Electing Mike Harris
Twenty years ago today, Ontario voted in one of its most controversial governments.
Reciting the opening of Robert Frost’s poem “The Road Not Taken” might have surprised some of those attending the victory celebration at Mike Harris’s North Bay campaign headquarters on June 8, 1995. Though the selection was suggested by one of the premier-elect’s aides, it well represented the way Harris and his advisors reshaped the Ontario Progressive Conservatives from the flailing husk of the once-mighty “Big Blue Machine” to a hard-right party whose tight messaging allowed them to walk away with what was supposed to have been an easy victory for Lyn McLeod’s Liberals.

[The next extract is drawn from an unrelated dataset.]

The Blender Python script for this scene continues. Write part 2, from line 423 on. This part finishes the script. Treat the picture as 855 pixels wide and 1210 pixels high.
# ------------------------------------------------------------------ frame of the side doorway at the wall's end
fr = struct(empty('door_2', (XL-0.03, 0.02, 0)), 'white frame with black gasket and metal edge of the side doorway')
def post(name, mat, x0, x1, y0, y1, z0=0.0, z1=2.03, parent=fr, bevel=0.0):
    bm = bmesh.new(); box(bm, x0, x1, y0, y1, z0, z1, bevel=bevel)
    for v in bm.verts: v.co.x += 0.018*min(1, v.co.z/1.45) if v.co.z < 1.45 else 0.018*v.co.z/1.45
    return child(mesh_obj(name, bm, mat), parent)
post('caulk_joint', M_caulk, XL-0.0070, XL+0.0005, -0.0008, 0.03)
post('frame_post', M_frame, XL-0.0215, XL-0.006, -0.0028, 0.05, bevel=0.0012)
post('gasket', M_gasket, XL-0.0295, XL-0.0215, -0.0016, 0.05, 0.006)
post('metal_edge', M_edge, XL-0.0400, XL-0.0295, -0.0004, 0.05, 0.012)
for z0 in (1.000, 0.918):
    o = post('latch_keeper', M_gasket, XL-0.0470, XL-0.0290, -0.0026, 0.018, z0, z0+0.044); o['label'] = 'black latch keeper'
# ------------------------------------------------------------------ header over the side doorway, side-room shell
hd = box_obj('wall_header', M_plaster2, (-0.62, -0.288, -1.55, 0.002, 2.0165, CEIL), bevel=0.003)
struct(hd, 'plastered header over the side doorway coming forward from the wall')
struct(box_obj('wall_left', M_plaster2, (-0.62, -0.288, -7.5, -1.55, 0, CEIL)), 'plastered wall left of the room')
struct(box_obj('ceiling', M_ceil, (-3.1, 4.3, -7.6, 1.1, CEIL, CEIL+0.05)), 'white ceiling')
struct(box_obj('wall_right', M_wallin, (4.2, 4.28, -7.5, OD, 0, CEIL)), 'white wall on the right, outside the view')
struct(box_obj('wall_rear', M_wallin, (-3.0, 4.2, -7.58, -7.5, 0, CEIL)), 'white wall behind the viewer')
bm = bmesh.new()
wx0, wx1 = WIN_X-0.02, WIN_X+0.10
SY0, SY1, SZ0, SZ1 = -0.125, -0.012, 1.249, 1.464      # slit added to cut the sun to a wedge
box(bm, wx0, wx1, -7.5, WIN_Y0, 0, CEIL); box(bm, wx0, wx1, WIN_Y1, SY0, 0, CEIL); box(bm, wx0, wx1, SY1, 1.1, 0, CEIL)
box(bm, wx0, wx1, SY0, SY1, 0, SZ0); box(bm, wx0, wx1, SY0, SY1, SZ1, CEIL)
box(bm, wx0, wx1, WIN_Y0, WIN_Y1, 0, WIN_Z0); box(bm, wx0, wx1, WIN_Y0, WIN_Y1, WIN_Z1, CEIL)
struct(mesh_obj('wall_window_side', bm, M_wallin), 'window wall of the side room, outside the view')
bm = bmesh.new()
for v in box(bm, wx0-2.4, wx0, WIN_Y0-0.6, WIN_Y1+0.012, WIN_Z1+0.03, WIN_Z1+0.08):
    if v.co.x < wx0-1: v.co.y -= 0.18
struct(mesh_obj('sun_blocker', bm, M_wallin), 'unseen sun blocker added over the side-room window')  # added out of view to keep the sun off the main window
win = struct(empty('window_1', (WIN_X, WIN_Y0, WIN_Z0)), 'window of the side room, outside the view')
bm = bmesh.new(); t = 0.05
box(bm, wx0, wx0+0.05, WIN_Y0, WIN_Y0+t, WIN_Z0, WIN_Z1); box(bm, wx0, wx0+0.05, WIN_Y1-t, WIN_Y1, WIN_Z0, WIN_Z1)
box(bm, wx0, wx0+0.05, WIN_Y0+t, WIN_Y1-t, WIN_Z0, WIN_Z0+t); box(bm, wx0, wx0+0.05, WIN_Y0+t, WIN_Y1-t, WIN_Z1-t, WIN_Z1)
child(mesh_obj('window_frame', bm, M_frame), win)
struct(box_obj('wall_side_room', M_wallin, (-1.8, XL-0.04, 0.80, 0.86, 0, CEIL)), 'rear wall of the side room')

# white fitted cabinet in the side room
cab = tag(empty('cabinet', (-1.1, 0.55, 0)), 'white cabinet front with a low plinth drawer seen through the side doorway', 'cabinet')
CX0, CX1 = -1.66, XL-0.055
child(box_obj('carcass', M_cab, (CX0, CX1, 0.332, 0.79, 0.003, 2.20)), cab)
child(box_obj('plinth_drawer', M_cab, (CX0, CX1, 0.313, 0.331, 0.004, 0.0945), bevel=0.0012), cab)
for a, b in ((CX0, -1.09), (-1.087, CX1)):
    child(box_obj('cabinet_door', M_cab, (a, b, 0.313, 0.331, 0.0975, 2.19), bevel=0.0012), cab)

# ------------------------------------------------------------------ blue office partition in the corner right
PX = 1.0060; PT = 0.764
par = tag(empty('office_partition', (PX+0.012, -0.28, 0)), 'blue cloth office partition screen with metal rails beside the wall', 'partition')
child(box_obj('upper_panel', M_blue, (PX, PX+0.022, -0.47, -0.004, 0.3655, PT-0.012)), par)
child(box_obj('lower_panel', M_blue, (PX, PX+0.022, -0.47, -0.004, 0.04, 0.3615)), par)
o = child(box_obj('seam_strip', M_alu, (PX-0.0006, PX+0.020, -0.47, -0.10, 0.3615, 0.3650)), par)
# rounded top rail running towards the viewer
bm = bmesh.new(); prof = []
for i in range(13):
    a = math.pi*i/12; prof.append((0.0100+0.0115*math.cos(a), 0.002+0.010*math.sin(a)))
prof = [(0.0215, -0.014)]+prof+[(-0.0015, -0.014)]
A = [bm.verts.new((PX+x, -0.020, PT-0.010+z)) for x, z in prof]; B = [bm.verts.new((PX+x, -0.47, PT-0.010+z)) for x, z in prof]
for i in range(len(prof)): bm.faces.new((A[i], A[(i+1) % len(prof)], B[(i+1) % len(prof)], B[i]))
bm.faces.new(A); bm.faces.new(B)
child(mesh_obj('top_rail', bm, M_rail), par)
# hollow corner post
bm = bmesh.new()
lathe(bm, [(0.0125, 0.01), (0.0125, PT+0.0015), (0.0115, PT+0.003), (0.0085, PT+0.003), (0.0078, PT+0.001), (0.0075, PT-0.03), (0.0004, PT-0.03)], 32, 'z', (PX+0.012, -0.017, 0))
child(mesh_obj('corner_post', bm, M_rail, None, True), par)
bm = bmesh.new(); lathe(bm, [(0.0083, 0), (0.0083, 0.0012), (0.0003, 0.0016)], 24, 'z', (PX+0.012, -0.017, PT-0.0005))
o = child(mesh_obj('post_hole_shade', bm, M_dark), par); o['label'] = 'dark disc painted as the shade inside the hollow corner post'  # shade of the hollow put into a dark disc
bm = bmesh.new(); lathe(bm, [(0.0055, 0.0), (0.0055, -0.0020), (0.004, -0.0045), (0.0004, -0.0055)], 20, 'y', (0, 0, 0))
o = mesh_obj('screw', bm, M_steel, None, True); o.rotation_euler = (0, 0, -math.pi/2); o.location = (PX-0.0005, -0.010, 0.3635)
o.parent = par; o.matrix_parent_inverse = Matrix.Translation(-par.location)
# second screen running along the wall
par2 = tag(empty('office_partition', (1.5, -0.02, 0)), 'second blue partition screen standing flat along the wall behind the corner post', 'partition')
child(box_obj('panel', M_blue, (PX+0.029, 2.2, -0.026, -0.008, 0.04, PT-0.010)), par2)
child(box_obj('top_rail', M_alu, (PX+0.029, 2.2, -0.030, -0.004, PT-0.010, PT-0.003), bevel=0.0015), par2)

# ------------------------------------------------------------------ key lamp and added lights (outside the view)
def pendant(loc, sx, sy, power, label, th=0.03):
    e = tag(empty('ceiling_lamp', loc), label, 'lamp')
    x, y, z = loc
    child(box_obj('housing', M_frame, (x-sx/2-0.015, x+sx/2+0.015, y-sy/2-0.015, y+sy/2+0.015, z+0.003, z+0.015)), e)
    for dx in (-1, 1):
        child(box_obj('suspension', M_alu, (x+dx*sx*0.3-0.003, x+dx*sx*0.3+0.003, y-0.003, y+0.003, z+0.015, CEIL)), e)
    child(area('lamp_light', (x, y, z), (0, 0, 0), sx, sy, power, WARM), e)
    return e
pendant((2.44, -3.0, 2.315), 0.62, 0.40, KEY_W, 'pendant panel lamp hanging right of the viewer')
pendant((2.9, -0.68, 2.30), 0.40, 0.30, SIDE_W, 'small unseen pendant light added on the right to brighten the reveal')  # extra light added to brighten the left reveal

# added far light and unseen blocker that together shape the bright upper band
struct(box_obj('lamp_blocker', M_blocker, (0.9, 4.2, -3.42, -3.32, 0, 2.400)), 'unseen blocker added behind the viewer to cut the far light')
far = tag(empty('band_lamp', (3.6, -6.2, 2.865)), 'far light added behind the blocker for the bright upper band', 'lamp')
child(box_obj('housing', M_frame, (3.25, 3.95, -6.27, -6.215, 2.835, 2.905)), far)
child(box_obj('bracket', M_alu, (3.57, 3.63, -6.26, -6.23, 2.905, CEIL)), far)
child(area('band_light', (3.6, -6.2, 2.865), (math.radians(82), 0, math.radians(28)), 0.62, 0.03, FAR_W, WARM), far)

The decision Ontario voters made 20 years ago had significant repercussions, many of which we are still dealing with. The Harris team wasn’t kidding when they talked revolution.
When the writ dropped on April 28, 1995, it was clear that premier Bob Rae’s NDP government was toast. Since its election in 1990, it had endured a recession, the hostility of the business community and press, and its own financial blunders in raising the provincial deficit. The implementation of the “Social Contract” of public-service wage cuts, and the ensuing “Rae Days,” alienated traditional NDP supporters among public sector and labour unions. While Rae himself maintained some respect among the public, his government sank to the bottom of Lake Ontario in opinion polls. The NDP issued few promises during the 1995 campaign, preferring to stand on their record and reputation as a party with a conscience.